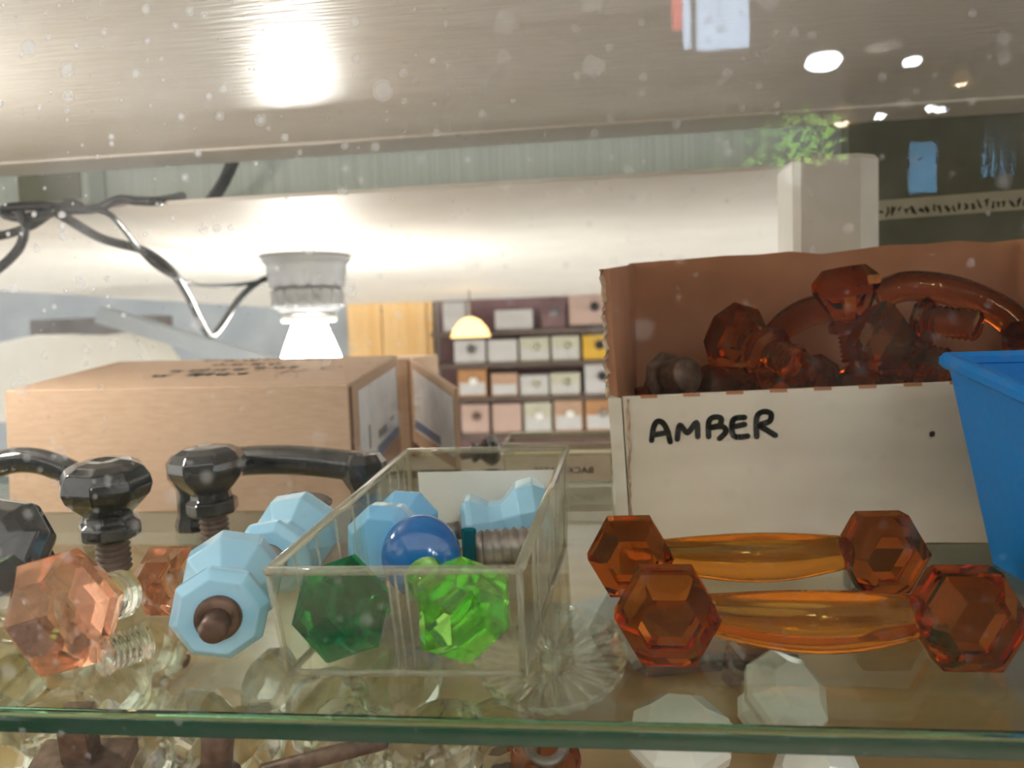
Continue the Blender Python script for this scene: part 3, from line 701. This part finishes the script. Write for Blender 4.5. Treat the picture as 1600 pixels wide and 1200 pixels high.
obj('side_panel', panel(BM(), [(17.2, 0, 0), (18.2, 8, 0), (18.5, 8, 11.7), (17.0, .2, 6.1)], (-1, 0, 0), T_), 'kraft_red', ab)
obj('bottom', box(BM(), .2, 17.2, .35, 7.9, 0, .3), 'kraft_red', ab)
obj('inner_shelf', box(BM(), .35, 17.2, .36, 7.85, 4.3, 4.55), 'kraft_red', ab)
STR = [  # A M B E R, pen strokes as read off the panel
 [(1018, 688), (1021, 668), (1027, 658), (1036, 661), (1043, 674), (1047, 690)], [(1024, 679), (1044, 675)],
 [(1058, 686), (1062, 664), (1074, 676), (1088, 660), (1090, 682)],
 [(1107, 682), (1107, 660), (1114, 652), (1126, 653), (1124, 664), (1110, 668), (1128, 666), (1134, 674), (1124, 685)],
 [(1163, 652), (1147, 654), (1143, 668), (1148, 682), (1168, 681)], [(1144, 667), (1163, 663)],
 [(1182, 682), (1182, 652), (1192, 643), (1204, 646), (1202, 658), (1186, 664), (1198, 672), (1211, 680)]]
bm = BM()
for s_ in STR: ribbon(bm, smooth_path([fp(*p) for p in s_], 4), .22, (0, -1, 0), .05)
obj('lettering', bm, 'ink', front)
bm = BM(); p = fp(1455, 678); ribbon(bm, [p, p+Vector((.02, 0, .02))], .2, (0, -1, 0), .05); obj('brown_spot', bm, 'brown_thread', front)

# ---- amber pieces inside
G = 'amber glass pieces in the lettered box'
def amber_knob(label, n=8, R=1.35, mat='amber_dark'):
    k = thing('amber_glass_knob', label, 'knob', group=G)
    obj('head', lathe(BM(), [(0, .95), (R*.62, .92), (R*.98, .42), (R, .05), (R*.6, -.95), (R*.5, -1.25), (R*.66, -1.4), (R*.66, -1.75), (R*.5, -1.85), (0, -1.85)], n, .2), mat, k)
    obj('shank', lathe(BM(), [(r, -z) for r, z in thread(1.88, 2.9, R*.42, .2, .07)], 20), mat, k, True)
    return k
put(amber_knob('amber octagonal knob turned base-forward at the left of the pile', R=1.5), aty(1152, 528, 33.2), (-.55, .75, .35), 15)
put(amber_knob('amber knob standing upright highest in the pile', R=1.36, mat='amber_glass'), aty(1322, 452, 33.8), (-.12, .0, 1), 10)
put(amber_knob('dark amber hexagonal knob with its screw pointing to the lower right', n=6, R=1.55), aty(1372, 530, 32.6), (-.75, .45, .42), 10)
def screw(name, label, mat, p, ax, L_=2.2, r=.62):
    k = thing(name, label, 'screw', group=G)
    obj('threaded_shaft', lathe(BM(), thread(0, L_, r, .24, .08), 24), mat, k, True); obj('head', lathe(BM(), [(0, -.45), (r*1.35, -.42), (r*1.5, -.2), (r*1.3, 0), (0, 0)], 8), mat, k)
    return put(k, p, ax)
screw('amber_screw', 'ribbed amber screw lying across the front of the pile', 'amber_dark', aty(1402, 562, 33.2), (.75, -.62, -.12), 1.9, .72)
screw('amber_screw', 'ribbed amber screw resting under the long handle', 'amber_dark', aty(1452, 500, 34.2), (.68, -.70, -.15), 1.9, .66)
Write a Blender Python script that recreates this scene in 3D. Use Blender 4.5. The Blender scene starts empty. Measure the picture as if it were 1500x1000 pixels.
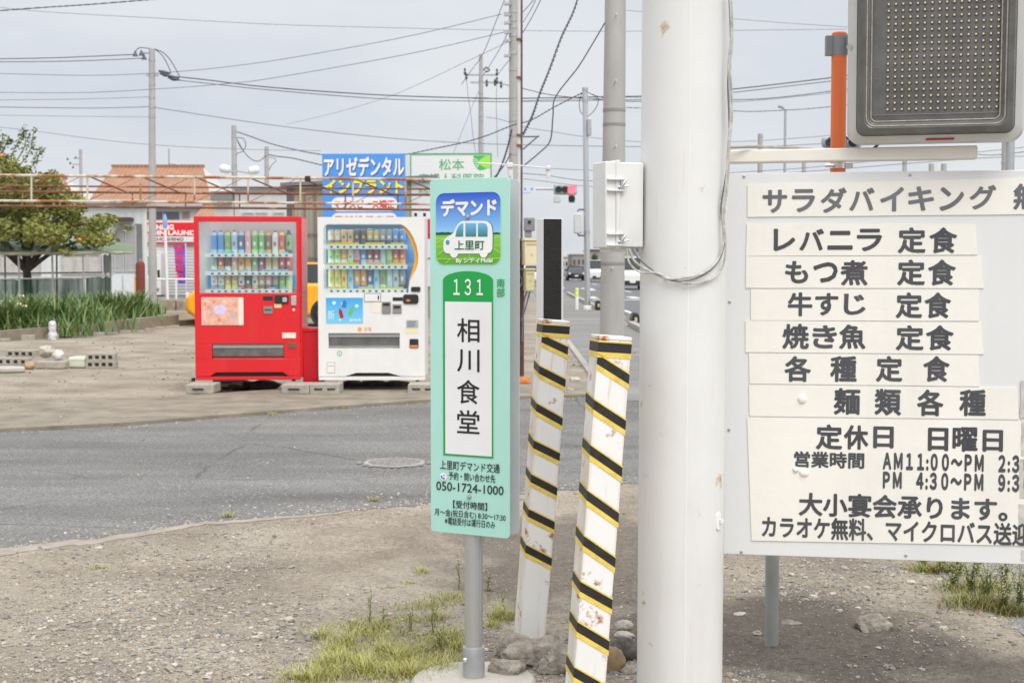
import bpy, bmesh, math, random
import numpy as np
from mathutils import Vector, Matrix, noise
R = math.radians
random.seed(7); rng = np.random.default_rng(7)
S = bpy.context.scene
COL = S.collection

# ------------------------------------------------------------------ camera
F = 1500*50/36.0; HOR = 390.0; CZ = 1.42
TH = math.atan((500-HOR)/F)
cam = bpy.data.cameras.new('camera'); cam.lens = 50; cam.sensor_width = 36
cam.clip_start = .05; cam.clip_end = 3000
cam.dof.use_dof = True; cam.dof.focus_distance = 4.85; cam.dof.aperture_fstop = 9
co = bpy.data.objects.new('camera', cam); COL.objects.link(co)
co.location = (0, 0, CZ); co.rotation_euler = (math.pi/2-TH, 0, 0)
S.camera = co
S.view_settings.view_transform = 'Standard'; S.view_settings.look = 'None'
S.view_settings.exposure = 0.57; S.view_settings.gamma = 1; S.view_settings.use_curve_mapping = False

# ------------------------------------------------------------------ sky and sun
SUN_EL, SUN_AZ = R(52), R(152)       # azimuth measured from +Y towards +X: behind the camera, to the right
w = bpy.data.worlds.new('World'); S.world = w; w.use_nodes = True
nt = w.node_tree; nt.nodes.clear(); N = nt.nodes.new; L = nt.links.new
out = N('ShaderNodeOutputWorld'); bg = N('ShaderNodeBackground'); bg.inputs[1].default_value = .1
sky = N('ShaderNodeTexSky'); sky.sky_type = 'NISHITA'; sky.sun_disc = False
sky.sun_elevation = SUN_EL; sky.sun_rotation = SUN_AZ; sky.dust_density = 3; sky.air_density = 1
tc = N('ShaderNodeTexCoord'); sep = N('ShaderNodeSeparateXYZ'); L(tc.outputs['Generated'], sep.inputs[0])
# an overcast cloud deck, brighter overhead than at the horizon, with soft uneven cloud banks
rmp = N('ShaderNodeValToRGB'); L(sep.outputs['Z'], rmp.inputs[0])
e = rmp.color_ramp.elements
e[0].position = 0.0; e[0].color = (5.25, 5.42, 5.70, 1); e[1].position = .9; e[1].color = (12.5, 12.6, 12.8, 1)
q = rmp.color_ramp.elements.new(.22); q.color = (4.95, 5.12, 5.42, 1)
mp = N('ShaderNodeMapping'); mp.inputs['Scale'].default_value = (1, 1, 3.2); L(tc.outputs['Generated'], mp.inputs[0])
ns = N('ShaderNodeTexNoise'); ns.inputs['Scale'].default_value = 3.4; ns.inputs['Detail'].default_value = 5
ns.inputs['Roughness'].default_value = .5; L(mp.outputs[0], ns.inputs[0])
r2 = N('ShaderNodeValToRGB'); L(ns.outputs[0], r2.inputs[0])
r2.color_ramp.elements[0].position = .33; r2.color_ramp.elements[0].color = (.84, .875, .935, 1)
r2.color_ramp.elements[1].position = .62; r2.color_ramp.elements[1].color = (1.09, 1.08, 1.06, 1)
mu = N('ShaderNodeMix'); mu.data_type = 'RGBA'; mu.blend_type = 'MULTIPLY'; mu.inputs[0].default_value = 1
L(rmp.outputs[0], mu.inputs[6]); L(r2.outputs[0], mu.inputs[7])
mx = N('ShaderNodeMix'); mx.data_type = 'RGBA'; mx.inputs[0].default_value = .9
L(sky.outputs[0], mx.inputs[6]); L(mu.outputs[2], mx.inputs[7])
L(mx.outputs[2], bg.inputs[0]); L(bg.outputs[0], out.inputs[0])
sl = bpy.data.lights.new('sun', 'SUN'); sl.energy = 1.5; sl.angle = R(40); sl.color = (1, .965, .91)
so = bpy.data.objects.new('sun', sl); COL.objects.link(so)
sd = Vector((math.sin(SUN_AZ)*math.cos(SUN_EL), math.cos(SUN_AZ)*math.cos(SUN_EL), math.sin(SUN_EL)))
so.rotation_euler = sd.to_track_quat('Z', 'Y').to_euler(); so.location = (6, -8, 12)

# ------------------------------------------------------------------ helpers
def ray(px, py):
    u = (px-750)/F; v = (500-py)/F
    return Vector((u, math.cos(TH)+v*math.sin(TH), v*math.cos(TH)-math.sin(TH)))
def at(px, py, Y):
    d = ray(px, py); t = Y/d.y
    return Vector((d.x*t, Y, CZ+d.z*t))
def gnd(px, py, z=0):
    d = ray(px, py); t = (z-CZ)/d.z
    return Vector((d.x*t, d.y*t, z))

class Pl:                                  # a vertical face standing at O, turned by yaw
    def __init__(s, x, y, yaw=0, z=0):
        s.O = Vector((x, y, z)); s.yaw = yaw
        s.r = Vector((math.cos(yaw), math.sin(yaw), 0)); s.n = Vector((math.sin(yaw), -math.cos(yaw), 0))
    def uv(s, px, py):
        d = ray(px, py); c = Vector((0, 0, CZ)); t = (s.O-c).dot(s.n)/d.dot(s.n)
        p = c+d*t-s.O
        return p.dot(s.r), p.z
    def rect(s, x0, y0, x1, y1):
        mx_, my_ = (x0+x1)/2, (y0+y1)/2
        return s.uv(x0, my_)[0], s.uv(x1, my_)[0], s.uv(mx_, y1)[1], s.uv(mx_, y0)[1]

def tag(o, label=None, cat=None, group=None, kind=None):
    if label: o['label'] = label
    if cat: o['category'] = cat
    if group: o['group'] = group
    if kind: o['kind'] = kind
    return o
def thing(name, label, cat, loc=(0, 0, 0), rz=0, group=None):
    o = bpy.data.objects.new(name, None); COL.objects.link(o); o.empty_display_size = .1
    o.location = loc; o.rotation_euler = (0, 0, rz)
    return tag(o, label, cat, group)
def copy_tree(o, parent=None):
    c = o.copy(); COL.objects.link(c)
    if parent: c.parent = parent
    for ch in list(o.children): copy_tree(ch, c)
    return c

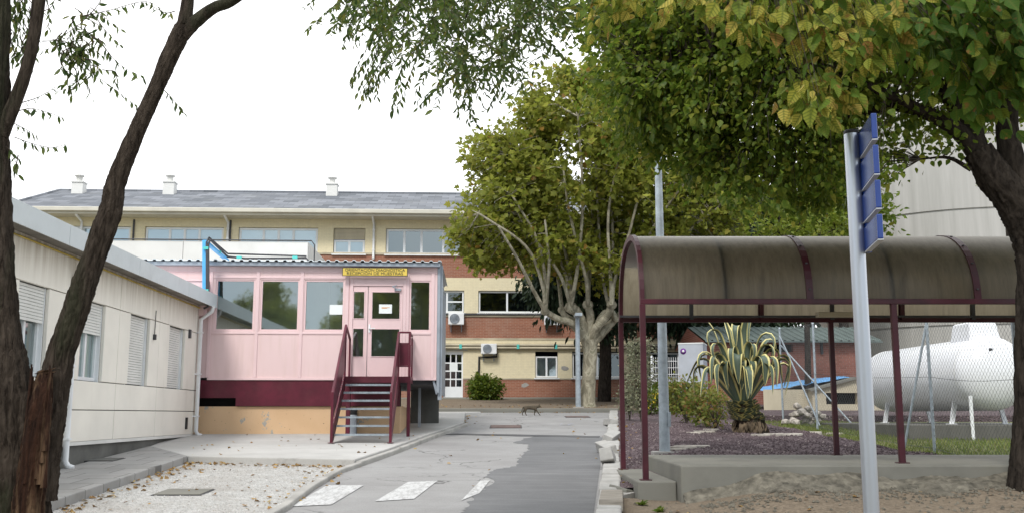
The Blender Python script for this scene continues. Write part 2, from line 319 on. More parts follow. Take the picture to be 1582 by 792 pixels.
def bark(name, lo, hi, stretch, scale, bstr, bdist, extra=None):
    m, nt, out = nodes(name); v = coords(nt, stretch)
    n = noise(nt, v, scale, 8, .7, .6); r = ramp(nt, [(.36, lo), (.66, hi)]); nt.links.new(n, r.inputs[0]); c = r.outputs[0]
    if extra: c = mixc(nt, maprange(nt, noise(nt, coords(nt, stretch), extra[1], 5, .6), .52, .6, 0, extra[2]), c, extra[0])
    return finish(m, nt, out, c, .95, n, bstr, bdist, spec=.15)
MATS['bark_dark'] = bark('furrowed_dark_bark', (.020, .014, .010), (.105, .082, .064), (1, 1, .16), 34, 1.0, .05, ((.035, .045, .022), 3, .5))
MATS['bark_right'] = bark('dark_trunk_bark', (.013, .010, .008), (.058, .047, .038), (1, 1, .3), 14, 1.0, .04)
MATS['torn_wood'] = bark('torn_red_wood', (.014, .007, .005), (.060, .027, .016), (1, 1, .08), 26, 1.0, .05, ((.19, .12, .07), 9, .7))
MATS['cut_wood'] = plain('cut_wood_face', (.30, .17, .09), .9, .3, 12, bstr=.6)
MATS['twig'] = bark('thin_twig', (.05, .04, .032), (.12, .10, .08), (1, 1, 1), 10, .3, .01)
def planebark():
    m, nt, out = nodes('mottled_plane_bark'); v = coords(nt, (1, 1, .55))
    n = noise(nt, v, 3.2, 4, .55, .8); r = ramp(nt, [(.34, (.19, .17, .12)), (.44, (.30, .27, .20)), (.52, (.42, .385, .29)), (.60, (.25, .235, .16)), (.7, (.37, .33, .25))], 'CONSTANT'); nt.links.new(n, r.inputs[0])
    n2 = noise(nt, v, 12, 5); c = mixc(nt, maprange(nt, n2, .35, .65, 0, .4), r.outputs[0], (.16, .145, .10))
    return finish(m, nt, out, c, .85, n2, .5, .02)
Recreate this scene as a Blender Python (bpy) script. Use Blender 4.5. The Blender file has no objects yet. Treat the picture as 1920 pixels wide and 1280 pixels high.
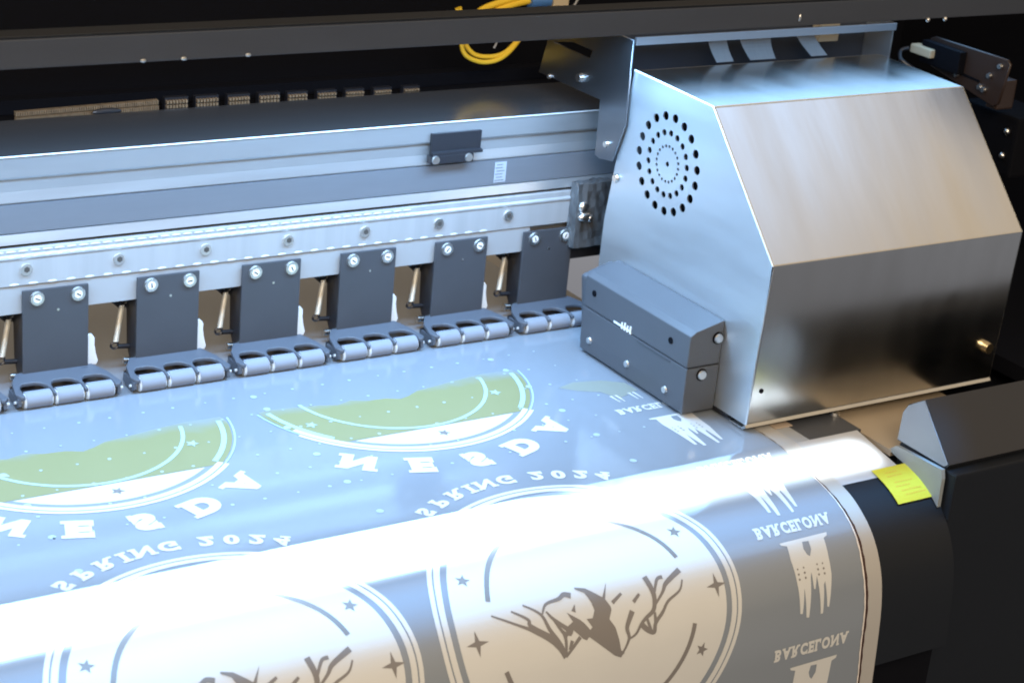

## Short problem
Using the entries above, extract exactly the lines from the one that contains "Write a Blender" through the one that contains "S.view_settings.exposure = 0.57;". Do not carry over any pictures.

## The result
Write a Blender Python script that recreates this scene in 3D. Use Blender 4.5. The Blender scene starts empty. Measure the picture as if it were 1500x1000 pixels.
import bpy, bmesh, math, random
import numpy as np
from mathutils import Vector, Matrix, noise
R = math.radians
random.seed(7); rng = np.random.default_rng(7)
S = bpy.context.scene
COL = S.collection

# ------------------------------------------------------------------ camera
F = 1500*50/36.0; HOR = 390.0; CZ = 1.42
TH = math.atan((500-HOR)/F)
cam = bpy.data.cameras.new('camera'); cam.lens = 50; cam.sensor_width = 36
cam.clip_start = .05; cam.clip_end = 3000
cam.dof.use_dof = True; cam.dof.focus_distance = 4.85; cam.dof.aperture_fstop = 9
co = bpy.data.objects.new('camera', cam); COL.objects.link(co)
co.location = (0, 0, CZ); co.rotation_euler = (math.pi/2-TH, 0, 0)
S.camera = co
S.view_settings.view_transform = 'Standard'; S.view_settings.look = 'None'
S.view_settings.exposure = 0.57; S.view_settings.gamma = 1; S.view_settings.use_curve_mapping = False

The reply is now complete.